Hackett Group Study Finds 5.6% Tech Spending Increase and AI Priority Rises to Fourth
The Hackett Group’s 2026 study finds finance workloads will grow 3.2% while headcounts drop 2.1% and budgets fall 1.7%, creating a 5.3% productivity gap. Leaders plan to boost tech spending by 5.6%, moving AI to the fourth finance priority from 16th with 33% of firms scaling AI in accounts payable.
1. Key Study Findings
The Hackett Group’s 2026 Finance Key Issues Study projects finance workloads rising 3.2% even as headcount falls 2.1% and budgets shrink 1.7%, resulting in a 5.3% productivity shortfall that is driving urgent calls for operational transformation.

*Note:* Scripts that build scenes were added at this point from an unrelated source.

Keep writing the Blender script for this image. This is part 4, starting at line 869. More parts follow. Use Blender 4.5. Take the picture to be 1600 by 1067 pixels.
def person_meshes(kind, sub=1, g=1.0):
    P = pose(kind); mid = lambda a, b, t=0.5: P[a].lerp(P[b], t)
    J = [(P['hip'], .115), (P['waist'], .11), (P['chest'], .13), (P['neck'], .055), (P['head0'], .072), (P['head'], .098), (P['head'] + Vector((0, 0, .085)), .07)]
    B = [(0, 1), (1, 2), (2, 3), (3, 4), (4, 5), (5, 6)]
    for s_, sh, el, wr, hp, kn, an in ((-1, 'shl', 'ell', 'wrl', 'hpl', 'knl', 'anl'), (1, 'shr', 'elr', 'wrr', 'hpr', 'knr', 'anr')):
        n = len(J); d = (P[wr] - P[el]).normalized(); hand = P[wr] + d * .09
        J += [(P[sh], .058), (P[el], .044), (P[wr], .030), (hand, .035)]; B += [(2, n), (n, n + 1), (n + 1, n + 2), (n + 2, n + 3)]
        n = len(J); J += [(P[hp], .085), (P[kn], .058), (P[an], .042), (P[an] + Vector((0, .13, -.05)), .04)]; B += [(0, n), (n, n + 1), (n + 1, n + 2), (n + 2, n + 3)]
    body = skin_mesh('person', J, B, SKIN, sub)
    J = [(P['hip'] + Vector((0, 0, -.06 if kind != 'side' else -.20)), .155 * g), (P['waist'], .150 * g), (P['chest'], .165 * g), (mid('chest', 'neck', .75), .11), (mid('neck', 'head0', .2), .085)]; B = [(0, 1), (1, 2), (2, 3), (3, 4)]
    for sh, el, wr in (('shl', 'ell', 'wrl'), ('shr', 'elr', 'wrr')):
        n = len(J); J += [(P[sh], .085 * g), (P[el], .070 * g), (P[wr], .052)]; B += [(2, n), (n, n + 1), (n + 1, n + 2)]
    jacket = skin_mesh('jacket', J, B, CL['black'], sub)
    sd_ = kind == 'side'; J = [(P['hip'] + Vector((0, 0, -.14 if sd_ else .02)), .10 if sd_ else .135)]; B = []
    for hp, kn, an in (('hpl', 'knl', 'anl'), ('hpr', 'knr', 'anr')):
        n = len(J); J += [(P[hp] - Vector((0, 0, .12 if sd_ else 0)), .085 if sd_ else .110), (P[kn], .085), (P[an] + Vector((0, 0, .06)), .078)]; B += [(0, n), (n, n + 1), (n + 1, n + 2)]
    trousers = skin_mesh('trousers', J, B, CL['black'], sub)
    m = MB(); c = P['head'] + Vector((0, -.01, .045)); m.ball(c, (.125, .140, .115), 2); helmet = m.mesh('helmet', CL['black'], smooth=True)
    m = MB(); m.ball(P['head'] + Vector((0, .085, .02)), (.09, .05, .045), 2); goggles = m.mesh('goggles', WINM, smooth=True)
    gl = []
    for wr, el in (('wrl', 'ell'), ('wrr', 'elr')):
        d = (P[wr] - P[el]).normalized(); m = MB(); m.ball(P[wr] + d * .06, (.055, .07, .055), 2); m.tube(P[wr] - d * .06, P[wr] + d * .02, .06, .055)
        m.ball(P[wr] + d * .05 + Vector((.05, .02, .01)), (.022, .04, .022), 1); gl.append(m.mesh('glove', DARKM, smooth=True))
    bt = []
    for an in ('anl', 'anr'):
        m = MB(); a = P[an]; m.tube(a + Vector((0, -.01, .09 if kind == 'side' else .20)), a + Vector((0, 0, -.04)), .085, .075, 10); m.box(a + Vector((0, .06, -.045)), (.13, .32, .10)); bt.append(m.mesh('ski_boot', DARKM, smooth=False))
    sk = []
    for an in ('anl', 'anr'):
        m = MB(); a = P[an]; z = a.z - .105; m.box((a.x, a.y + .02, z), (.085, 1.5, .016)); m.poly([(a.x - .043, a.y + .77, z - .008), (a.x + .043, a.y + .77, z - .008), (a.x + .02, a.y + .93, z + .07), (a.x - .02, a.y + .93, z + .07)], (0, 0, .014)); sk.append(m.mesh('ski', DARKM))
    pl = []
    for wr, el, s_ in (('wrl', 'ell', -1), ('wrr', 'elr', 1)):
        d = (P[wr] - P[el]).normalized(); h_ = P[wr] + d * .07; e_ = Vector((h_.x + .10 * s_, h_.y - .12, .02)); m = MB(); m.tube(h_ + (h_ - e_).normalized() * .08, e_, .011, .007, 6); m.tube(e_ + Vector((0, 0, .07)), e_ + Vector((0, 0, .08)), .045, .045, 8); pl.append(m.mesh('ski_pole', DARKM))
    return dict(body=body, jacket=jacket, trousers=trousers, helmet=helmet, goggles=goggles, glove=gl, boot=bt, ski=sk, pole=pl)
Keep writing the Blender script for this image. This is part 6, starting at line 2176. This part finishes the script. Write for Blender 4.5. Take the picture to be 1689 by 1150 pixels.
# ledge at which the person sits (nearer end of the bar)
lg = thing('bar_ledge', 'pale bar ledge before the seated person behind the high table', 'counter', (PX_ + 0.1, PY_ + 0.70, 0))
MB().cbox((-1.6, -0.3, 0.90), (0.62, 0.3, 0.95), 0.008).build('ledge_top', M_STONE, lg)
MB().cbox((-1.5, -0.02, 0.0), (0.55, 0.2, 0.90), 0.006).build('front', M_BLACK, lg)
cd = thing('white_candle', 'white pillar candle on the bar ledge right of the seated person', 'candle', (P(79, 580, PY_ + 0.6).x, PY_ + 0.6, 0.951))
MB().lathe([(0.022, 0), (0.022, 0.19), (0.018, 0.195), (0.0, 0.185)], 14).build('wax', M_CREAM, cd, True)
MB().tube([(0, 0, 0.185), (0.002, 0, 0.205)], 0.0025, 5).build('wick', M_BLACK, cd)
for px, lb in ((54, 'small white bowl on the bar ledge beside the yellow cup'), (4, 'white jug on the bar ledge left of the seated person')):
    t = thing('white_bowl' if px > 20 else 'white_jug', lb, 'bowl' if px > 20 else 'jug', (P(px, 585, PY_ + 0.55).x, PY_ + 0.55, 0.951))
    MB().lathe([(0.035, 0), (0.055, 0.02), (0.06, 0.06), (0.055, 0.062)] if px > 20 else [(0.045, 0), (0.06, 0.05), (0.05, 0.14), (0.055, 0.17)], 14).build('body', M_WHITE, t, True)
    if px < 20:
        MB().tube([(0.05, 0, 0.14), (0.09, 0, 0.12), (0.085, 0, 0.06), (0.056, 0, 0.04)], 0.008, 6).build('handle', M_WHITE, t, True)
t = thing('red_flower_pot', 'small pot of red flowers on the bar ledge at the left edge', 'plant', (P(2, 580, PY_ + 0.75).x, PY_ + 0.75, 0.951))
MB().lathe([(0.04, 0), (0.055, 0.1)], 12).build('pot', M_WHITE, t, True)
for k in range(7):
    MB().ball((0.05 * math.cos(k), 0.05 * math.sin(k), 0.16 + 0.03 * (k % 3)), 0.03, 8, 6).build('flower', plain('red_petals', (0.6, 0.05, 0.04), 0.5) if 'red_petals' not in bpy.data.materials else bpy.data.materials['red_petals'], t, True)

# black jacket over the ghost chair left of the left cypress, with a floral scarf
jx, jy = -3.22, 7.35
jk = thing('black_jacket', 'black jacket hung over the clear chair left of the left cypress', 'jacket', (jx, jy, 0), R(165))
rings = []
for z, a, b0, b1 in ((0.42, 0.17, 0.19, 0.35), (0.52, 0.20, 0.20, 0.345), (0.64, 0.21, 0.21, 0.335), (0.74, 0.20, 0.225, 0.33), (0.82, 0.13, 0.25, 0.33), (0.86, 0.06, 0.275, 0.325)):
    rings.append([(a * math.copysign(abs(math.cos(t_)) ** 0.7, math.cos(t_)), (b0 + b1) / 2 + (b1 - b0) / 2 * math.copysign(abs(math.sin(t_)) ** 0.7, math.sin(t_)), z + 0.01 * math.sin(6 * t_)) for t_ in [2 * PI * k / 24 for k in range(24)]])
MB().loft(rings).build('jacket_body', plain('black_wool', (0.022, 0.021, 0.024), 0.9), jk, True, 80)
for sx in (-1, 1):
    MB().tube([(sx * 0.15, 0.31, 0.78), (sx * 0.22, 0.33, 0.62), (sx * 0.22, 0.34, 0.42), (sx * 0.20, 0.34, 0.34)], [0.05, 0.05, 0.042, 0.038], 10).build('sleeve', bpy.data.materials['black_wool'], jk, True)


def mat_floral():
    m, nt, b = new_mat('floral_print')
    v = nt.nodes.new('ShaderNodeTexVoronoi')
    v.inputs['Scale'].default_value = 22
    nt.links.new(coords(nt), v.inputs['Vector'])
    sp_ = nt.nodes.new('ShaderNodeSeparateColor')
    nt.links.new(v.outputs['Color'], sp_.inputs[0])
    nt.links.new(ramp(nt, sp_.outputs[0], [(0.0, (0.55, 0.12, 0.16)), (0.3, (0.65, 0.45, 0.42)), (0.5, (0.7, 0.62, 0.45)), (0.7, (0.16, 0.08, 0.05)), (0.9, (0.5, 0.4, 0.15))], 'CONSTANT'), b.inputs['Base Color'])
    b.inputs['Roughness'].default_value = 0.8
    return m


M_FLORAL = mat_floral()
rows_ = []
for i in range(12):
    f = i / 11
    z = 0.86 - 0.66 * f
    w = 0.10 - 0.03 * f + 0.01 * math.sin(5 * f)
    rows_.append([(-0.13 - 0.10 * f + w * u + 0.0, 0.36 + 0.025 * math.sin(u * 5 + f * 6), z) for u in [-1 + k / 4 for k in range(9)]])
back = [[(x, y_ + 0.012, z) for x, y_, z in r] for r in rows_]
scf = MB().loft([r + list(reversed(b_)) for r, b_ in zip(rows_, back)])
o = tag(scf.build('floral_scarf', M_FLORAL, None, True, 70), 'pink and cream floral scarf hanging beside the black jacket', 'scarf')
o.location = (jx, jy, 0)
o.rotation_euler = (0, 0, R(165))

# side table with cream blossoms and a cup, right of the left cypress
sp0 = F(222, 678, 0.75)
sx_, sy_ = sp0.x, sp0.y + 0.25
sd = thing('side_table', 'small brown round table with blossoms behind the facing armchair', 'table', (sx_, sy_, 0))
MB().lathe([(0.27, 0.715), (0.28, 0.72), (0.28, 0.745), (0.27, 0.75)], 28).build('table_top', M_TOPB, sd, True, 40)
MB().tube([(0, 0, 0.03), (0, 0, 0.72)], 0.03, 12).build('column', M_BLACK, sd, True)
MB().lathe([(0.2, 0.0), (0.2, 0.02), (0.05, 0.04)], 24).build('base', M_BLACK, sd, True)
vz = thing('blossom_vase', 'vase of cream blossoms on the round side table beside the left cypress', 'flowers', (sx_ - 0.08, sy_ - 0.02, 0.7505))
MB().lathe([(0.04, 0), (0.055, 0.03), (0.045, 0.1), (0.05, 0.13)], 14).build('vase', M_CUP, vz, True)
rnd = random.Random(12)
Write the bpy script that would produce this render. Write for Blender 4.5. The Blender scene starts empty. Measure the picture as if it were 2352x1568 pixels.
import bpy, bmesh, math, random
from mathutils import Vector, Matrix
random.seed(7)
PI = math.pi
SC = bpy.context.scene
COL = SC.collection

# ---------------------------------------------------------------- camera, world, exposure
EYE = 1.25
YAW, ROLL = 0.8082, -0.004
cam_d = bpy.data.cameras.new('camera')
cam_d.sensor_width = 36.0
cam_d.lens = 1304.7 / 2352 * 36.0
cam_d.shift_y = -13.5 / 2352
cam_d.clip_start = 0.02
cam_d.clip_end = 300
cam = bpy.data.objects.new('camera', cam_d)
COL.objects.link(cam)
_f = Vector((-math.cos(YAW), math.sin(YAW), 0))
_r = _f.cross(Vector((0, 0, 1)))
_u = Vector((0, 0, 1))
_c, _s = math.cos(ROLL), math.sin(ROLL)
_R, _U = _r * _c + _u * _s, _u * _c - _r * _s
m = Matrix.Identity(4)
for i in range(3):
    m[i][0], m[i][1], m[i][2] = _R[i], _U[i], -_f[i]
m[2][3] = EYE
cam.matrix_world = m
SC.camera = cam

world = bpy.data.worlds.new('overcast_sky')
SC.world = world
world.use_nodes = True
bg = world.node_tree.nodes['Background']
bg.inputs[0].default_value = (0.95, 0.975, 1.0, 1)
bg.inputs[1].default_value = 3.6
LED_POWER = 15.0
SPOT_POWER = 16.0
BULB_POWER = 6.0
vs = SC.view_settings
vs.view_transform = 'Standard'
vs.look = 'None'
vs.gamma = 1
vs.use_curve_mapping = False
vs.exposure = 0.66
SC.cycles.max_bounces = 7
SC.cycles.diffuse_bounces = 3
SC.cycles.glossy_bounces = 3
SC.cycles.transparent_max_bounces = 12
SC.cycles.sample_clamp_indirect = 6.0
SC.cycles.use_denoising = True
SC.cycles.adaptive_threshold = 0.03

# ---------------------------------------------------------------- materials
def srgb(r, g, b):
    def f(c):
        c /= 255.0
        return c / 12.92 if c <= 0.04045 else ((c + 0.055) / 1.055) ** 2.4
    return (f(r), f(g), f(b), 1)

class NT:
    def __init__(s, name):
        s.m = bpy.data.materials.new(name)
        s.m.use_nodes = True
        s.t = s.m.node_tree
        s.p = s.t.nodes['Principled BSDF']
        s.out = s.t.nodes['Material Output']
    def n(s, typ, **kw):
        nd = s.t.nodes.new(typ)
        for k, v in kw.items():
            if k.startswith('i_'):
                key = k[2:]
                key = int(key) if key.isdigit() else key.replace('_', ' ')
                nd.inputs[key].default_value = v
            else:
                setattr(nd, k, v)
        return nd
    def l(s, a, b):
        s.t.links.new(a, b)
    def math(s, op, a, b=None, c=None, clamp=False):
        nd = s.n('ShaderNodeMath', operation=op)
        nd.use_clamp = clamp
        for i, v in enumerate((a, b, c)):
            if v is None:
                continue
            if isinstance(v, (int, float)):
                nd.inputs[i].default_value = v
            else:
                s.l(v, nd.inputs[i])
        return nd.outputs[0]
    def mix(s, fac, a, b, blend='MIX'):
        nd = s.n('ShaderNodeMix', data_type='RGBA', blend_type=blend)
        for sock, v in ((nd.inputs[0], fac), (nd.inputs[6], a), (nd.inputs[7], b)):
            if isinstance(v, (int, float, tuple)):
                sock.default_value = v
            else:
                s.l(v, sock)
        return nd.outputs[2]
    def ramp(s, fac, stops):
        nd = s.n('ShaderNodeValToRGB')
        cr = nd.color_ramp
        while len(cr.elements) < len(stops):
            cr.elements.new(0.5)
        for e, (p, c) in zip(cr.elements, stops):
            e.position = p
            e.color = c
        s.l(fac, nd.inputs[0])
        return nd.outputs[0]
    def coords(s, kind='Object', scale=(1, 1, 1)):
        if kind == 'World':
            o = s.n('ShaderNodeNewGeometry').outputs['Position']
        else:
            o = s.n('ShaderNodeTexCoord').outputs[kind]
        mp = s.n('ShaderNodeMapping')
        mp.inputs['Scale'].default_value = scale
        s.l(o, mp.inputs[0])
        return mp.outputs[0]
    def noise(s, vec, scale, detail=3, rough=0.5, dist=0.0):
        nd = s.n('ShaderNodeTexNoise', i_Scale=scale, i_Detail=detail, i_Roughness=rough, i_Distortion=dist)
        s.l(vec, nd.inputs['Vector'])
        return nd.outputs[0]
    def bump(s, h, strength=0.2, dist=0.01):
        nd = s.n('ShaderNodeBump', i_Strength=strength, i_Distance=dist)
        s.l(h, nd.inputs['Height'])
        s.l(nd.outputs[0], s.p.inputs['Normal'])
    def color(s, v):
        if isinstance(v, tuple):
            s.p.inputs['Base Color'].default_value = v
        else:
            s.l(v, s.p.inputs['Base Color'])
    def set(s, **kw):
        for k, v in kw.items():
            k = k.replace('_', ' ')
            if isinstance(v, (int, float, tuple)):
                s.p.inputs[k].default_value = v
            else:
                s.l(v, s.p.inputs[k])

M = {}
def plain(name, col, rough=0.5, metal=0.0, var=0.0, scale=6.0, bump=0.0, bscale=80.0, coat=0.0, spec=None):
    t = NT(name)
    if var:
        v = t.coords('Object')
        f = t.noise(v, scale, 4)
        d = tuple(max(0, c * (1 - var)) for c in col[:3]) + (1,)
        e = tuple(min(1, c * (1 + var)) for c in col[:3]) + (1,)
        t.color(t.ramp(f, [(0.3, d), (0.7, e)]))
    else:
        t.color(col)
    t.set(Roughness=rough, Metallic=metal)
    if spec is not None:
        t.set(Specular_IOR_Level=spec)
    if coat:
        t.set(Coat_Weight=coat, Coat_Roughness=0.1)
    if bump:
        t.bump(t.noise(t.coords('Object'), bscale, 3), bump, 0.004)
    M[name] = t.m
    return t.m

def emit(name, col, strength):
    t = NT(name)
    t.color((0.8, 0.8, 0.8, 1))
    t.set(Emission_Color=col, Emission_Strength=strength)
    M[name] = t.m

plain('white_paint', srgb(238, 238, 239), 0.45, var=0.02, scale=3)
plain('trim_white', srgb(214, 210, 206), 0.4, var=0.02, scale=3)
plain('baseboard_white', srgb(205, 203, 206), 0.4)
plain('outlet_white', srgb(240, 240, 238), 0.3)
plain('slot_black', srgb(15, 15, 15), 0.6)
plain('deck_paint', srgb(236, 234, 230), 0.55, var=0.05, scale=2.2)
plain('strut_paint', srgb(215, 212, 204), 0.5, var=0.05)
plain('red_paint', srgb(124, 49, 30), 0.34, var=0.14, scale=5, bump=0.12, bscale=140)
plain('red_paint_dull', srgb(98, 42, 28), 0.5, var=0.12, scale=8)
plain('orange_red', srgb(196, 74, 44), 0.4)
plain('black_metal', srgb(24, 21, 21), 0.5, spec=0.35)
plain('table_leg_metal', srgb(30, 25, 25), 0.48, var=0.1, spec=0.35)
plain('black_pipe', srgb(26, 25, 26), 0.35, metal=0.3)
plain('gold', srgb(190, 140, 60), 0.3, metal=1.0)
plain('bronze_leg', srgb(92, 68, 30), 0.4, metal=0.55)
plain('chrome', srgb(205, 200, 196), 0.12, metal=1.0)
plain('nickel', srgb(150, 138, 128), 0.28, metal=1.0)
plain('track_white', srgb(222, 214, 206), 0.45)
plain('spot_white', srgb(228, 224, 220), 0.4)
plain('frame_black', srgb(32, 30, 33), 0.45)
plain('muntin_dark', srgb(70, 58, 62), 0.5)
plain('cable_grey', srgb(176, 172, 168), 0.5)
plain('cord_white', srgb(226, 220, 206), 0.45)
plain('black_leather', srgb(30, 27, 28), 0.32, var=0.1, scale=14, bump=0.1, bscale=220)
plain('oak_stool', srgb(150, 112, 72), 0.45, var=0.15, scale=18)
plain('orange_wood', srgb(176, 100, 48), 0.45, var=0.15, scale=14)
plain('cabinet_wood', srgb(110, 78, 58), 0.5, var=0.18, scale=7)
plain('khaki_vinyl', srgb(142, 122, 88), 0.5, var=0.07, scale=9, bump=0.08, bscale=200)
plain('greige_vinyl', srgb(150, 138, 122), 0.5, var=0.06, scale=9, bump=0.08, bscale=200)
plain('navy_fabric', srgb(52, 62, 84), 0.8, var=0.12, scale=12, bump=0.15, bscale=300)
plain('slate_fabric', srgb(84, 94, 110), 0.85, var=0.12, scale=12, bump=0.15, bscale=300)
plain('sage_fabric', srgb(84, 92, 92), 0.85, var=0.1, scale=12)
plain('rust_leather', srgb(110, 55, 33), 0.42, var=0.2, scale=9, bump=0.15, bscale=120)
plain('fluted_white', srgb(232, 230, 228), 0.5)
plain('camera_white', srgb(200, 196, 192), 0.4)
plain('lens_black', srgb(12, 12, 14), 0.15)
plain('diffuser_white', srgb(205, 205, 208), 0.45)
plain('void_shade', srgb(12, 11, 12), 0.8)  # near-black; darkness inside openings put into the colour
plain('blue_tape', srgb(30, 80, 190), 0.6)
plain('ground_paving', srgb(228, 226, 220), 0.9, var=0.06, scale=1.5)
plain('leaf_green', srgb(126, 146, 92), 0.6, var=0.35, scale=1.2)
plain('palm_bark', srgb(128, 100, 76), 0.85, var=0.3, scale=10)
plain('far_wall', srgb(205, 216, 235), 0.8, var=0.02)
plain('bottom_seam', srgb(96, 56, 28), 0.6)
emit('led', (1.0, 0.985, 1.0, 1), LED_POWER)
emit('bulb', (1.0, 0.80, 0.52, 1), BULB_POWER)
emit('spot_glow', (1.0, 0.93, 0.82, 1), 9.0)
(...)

2. Technology Spending and AI Prioritization
In response to the productivity gap, finance leaders intend to increase technology budgets by 5.6% in 2026, elevating AI implementation from the 16th to the fourth-ranked finance priority as they seek swift, measurable returns on existing vendor investments.
3. Process-Level AI Adoption
High-volume processes lead AI deployment, with 33% of organizations scaling AI in accounts payable and strong follow-through in travel and expense management; 19% have scaled AI for planning and forecasting and another 22% are piloting use cases for reporting and analysis.
4. Barriers to Adoption and Next Steps
Despite rapid deployment, 72% of respondents cite organizational resistance as the top transformation challenge and 77% identify a shortage of AI talent; success will hinge on aligning new skills, redesigned workflows and clear decision-making controls.